=== COLLECTED DATA ===
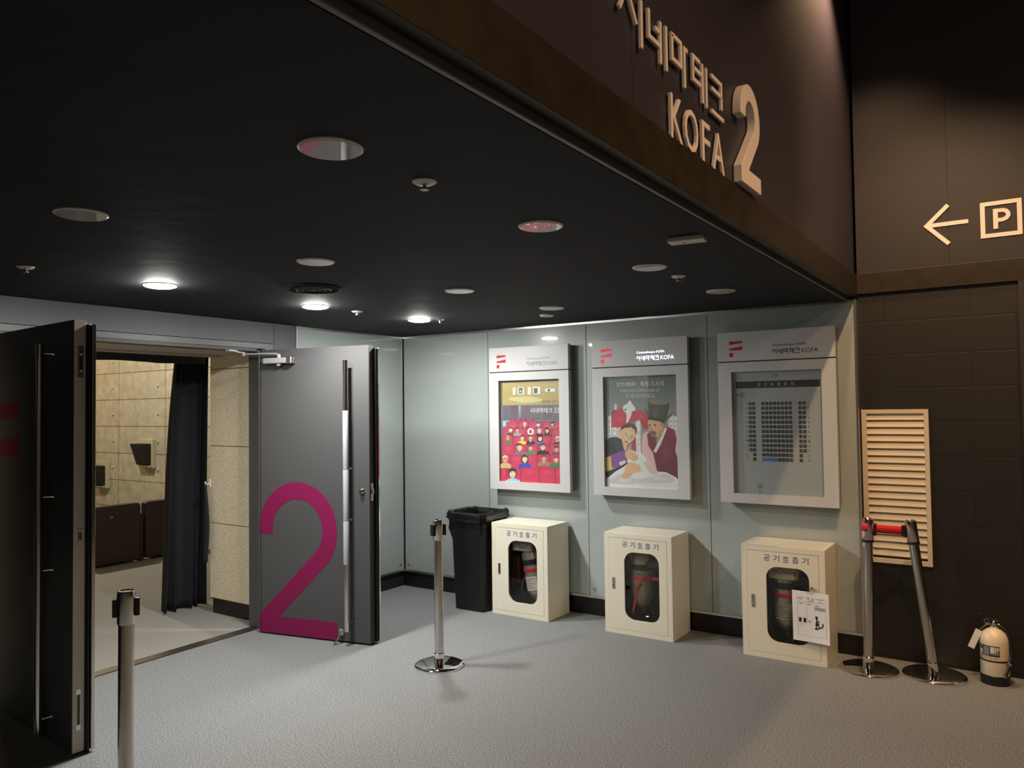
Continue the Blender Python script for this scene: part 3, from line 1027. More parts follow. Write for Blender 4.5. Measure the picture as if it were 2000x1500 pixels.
MB().m(M_letter).stroke([(-0.119, 2.625), (-0.119, 2.744)], 0.024, EF, 0.0, 0.006).stroke(
    [(-0.125, 2.732), (-0.082, 2.732), (-0.066, 2.726), (-0.056, 2.712), (-0.056, 2.696), (-0.066, 2.683), (-0.082, 2.676), (-0.125, 2.676)], 0.022, EF, 0.0, 0.0055).build('letter', pg, mx=MI)

# louvred vent
lv = thing('louvered_vent', 'cream louvered wall vent behind the leaning belt stanchions', 'vent', (-0.69, YE, 0.60))
x0, x1, z0, z1 = -0.190, 0.190, -0.002, 0.962
b = MB().m(M_louvre)
for q in ((x0, x1, z0, z0 + 0.030), (x0, x1, z1 - 0.026, z1), (x0, x0 + 0.030, z0 + 0.030, z1 - 0.026), (x1 - 0.026, x1, z0 + 0.030, z1 - 0.026)):
    b.box(q[0], q[1], -0.018, 0.0, q[2], q[3])
b.build('frame', lv, bevel=0.0012)
b = MB().m(M_louvre)
N = 20
for i in range(N):
    zc = 0.046 + i * (0.908 - 0.012) / N
    b.m(M_louvre).prism([(-0.015, zc + 0.001), (-0.011, zc - 0.004), (0.0, zc + 0.032), (-0.002, zc + 0.037)], FR((0, 0, 0), Y, Z, X), x0 + 0.028, x1 - 0.024)
b.build('louver_blades', lv)
MB().m(M_groove).box(x0 + 0.02, x1 - 0.02, -0.001, 0.0, 0.02, 0.95).build('backing', lv)

# ------------------------------------------------------------------ display cases


INK = [1.08, 0.035]       # lift of the current sheet: gain, glass reflection haze mixed into the ink


def ink(col):
    return tuple(min(0.92, q * INK[0] + INK[1]) for q in rgb(*col)) + (1,)


class Print:
    """flat printed artwork: layers of inked polygons on one sheet (u right, v down, both 0..1)"""

    def __init__(self, x0, x1, z0, z1, yf):
        self.mb = MB().m(M_print)
        self.fr = FR((x0, yf, z1), X, -Z, -Y)
        self.W, self.H = x1 - x0, z1 - z0
        self.d = 0.0006
        self.q = None

    def quad(self, tl, tr, br, bl):
        """artwork drawn in another quadrilateral: its corners map to the sheet"""
        self.q = (tl, tr, br, bl)
        return self

    def uv(self, x, y):
        if not self.q:
            return x, y
        (ax, ay), (bx, by), (cx, cy), (dx, dy) = self.q
        u, v = 0.5, 0.5
        for _ in range(6):
            px = (ax * (1 - u) + bx * u) * (1 - v) + (dx * (1 - u) + cx * u) * v
            py = (ay * (1 - u) + by * u) * (1 - v) + (dy * (1 - u) + cy * u) * v
            pux, puy = (bx - ax) * (1 - v) + (cx - dx) * v, (by - ay) * (1 - v) + (cy - dy) * v
            pvx, pvy = (dx - ax) * (1 - u) + (cx - bx) * u, (dy - ay) * (1 - u) + (cy - by) * u
            det = pux * pvy - pvx * puy
            ex, ey = x - px, y - py
            u += (ex * pvy - ey * pvx) / det
            v += (ey * pux - ex * puy) / det
        return u, v

    def poly(self, pts, col, sm=False, layer=0.00004, grad=None):
        P = [self.uv(*p) for p in pts]
        P = [(min(max(u, 0.0), 1.0) * self.W, min(max(v, 0.0), 1.0) * self.H) for u, v in P]
        if sm:
            P = [(min(max(a, 0.0), self.W), min(max(b, 0.0), self.H)) for a, b in smooth_poly(P, 4)]
        if area2(P) > 0:
            P = list(reversed(P))
        self.d += layer
        c = ink(col)
        if grad:
            c2 = ink(grad)
            ys = [b for a, b in P]
            lo, hi = min(ys), max(ys)
            cols = [tuple(c[i] + (c2[i] - c[i]) * (b - lo) / (hi - lo + 1e-9) for i in range(4)) for a, b in P]
            self.mb.flat(P, self.fr, self.d, cols)
        else:
            self.mb.ink = c
            self.mb.flat(P, self.fr, self.d)
        return self

    def ell(self, x, y, rx, ry, col, rot=0, n=18, **k):
        pts = []
        for i in range(n):
            a = 2 * pi * i / n
            px, py = rx * cos(a), ry * sin(a)
            pts.append((x + px * cos(rot) - py * sin(rot), y + px * sin(rot) + py * cos(rot)))
        return self.poly(pts, col, **k)

    def shade(self, x, y, rx, ry, mid, rim, rot=0, n=20):
        """soft blob of ink: mid colour fading to the rim colour"""
        pts = []
        for i in range(n):
            a = 2 * pi * i / n
            px, py = rx * cos(a), ry * sin(a)
            u, v = self.uv(x + px * cos(rot) - py * sin(rot), y + px * sin(rot) + py * cos(rot))
            pts.append((min(max(u, 0), 1) * self.W, min(max(v, 0), 1) * self.H))
        cu, cv = self.uv(x, y)
        c = (min(max(cu, 0), 1) * self.W, min(max(cv, 0), 1) * self.H)
        if area2(pts) > 0:
            pts.reverse()
        self.d += 0.00004
        for p0, p1 in zip(pts, pts[1:] + pts[:1]):
            self.mb.flat([c, p0, p1], self.fr, self.d, [ink(mid), ink(rim), ink(rim)])
        return self

    def rect(self, x0, y0, x1, y1, col, **k):
        return self.poly([(x0, y0), (x1, y0), (x1, y1), (x0, y1)], col, **k)

    def line(self, pts, w, col):
        for (x0, y0), (x1, y1) in zip(pts, pts[1:]):
            L = math.hypot(x1 - x0, y1 - y0)
            nx, ny = -(y1 - y0) / L * w / 2, (x1 - x0) / L * w / 2
            self.poly([(x0 + nx, y0 + ny), (x1 + nx, y1 + ny), (x1 - nx, y1 - ny), (x0 - nx, y0 - ny)], col, layer=0.00001)
        return self

    def text(self, s, x0, y0, x1, y1, col):
        """box in artwork coordinates"""
        (u0, v0), (u1, v1) = self.uv(x0, y0), self.uv(x1, y1)
        o, u, v, n = self.fr
        self.d += 0.00004
        self.mb.ink = ink(col)
        self.mb.text(s, (u0 * self.W, u1 * self.W, -v1 * self.H, -v0 * self.H), (o, u, -v, n), self.d)
        return self

    def build(self, parent, name='poster'):
        o, u, v, n = self.fr
        return self.mb.build(name, parent)


CASES = [(-3.706, -2.950, 'silver display case with the red seat crowd poster'),
         (-2.743, -1.982, 'silver display case with lit heading and the film poster'),
         (-1.763, -1.000, 'silver display case with the theater seating plan')]
YF = 5.195
case_objs = []
for i, (x0, x1, lab) in enumerate(CASES):
    t = thing('display_case', lab, 'display case', ((x0 + x1) / 2, YG, 0.94), 0, 'display cases on the glass wall')
    mx = Matrix.Translation((-(x0 + x1) / 2, -YG, -0.94))
    b = MB().m(M_casedark).box(x0 + 0.018, x1 - 0.010, YF + 0.035, YG, 0.955, 2.085)
    b.box(x0 + 0.010, x1 - 0.002, YF + 0.042, YG - 0.012, 0.948, 2.092)
    b.build('casing', t, bevel=0.002, mx=mx)
    b = MB().m(M_case).box(x0, x1, YF, YF + 0.036, 1.902, 2.101)
    b.m(M_groove).box(x0 + 0.004, x1 - 0.004, YF + 0.006, YF + 0.034, 1.893, 1.903)
    hd = b.build('header_panel', t, bevel=0.002, mx=mx)
    ma_ = [M_greytext, M_littext, M_darktext][i]
    ff = FR((0, YF, 0))
    b = MB().m(M_litred if i == 1 else M_logored)
    lx = x0 + (0.078 if i < 2 else 0.082)
    for poly in logo_f(lx, 2.038, 0.107):
        b.prism(poly, ff, 0.0, 0.0008)
    b.build('logo', hd, mx=mx)
    b = MB().m(ma_)
    tx = x0 + 0.372
    b.text('Cinematheque KOFA', (tx, tx + 0.218, 1.985, 2.007), ff, 0.0009)
    step = 0.0365
    for k2, key in enumerate(('si', 'ne', 'ma', 'te', 'keu')):
        glyph(b, key, tx + k2 * step, tx + k2 * step + 0.029, 1.938, 1.972, 0.0042, ff, 0.0, 0.0009)
    b.text('KOFA', (tx + 5 * step + 0.004, tx + 5 * step + 0.106, 1.940, 1.970), ff, 0.0009)
    tag(b.build('lettering', hd, mx=mx), 'glowing white lettering' if i == 1 else None)
    # door frame around the print
    sx0, sx1, sz0, sz1 = x0 + 0.091, x1 - 0.088, 1.004, 1.828
    b = MB().m(M_case)
    for q in ((x0, x1, 0.940, sz0), (x0, x1, sz1, 1.894), (x0, sx0, sz0, sz1), (sx1, x1, sz0, sz1)):
        b.box(q[0], q[1], YF, YF + 0.036, q[2], q[3])
    b.build('front_frame', t, mx=mx)
    MB().m(M_clear).box(sx0 - 0.002, sx1 + 0.002, YF + 0.010, YF + 0.012, sz0 - 0.002, sz1 + 0.002).build('glass', t, mx=mx)
    MB().m(M_casedark).box(sx0 - 0.002, sx1 + 0.002, YF + 0.029, YF + 0.034, sz0 - 0.002, sz1 + 0.002).build('backboard', t, mx=mx)
    case_objs.append((t, mx, sx0, sx1, sz0, sz1))

YP = YF + 0.029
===
◆ **WHAT YOU HAVE TO DO**: Give back exactly the lines from the first line of the data through the line with "self.q = None", pictures excluded.

◆ **FULL SOLUTION**:
Continue the Blender Python script for this scene: part 3, from line 1027. More parts follow. Write for Blender 4.5. Measure the picture as if it were 2000x1500 pixels.
MB().m(M_letter).stroke([(-0.119, 2.625), (-0.119, 2.744)], 0.024, EF, 0.0, 0.006).stroke(
    [(-0.125, 2.732), (-0.082, 2.732), (-0.066, 2.726), (-0.056, 2.712), (-0.056, 2.696), (-0.066, 2.683), (-0.082, 2.676), (-0.125, 2.676)], 0.022, EF, 0.0, 0.0055).build('letter', pg, mx=MI)

# louvred vent
lv = thing('louvered_vent', 'cream louvered wall vent behind the leaning belt stanchions', 'vent', (-0.69, YE, 0.60))
x0, x1, z0, z1 = -0.190, 0.190, -0.002, 0.962
b = MB().m(M_louvre)
for q in ((x0, x1, z0, z0 + 0.030), (x0, x1, z1 - 0.026, z1), (x0, x0 + 0.030, z0 + 0.030, z1 - 0.026), (x1 - 0.026, x1, z0 + 0.030, z1 - 0.026)):
    b.box(q[0], q[1], -0.018, 0.0, q[2], q[3])
b.build('frame', lv, bevel=0.0012)
b = MB().m(M_louvre)
N = 20
for i in range(N):
    zc = 0.046 + i * (0.908 - 0.012) / N
    b.m(M_louvre).prism([(-0.015, zc + 0.001), (-0.011, zc - 0.004), (0.0, zc + 0.032), (-0.002, zc + 0.037)], FR((0, 0, 0), Y, Z, X), x0 + 0.028, x1 - 0.024)
b.build('louver_blades', lv)
MB().m(M_groove).box(x0 + 0.02, x1 - 0.02, -0.001, 0.0, 0.02, 0.95).build('backing', lv)

# ------------------------------------------------------------------ display cases


INK = [1.08, 0.035]       # lift of the current sheet: gain, glass reflection haze mixed into the ink


def ink(col):
    return tuple(min(0.92, q * INK[0] + INK[1]) for q in rgb(*col)) + (1,)


class Print:
    """flat printed artwork: layers of inked polygons on one sheet (u right, v down, both 0..1)"""

    def __init__(self, x0, x1, z0, z1, yf):
        self.mb = MB().m(M_print)
        self.fr = FR((x0, yf, z1), X, -Z, -Y)
        self.W, self.H = x1 - x0, z1 - z0
        self.d = 0.0006
        self.q = None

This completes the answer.